Auch Preisgestaltung und Flexibilität seien entscheidend. Am beliebtesten ist bei Konsumenten nicht die weit verbreitete Fix-Rate, mit der man alles konsumieren kann. 72 Prozent bevorzugen vielmehr die Möglichkeit nur das zu bezahlen, was man auch tatsächlich nutzt. Besonders beliebt sind auch varientenreiche Abo-Optionen.

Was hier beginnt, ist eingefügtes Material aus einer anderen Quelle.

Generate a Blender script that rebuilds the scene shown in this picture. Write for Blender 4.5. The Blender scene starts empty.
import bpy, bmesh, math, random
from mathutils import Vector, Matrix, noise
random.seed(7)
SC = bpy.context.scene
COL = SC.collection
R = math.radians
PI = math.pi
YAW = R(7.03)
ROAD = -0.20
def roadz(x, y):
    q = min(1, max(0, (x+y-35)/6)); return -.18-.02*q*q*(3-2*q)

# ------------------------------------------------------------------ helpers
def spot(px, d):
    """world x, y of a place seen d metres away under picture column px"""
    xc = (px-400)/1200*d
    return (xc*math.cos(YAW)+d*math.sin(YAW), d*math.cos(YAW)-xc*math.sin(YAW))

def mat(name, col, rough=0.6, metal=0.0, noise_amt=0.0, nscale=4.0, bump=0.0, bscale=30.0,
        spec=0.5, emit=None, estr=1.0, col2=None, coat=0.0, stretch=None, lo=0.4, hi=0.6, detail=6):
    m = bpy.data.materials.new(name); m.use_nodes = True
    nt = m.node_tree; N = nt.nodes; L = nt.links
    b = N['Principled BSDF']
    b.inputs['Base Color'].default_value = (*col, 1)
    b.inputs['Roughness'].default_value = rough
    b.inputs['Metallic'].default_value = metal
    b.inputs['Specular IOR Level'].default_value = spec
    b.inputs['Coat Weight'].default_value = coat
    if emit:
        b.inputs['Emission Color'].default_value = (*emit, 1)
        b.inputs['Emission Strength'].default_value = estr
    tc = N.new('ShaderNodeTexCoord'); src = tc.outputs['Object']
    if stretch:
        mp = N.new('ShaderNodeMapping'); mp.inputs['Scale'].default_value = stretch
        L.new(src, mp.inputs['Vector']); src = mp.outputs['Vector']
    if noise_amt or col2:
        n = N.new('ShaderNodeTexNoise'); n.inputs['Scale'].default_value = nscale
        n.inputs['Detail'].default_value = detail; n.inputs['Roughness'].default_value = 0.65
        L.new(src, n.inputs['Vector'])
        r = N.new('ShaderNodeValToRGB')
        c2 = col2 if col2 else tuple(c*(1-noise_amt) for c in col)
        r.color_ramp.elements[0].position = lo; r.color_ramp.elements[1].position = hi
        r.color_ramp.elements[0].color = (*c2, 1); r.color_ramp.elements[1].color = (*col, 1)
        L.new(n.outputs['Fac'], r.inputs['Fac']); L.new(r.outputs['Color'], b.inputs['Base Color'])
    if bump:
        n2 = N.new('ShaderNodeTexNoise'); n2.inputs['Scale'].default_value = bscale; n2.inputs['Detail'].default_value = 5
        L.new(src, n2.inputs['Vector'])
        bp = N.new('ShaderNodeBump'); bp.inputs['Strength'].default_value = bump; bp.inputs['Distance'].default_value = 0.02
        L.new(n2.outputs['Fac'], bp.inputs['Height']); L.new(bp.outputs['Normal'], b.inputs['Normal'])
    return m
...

Von mehrstufigen Abos mit Upgrade- und Downgrademöglichkeiten bis hin zu Pausieren eines Abos reichen die Möglichkeiten bei beispielhaften Unternehmen. 66 Prozent der Konsumenten wünschen sich eine höhere Flexibilität, 79 Prozent eine größere Möglichkeit, das eigene Abonnement zu managen.

Wer seinen Abo-Dienst zunächst gratis vertreiben will, um anfänglich möglichst viele Kunden anzulocken, für den hat Tzuo eine Warnung bereit: "Wir haben insgesamt zwölf Jahre an Daten darüber: Nach 30 bis 60 Tagen sinkt die Bereitschaft der Konsumenten zu zahlen rapide. Danach ist es beinahe so, als wären sie konditioniert worden, nicht zu zahlen." Eine Erfahrung, die so mancher Verlagsmanager wohl nur allzu gut nachvollziehen kann.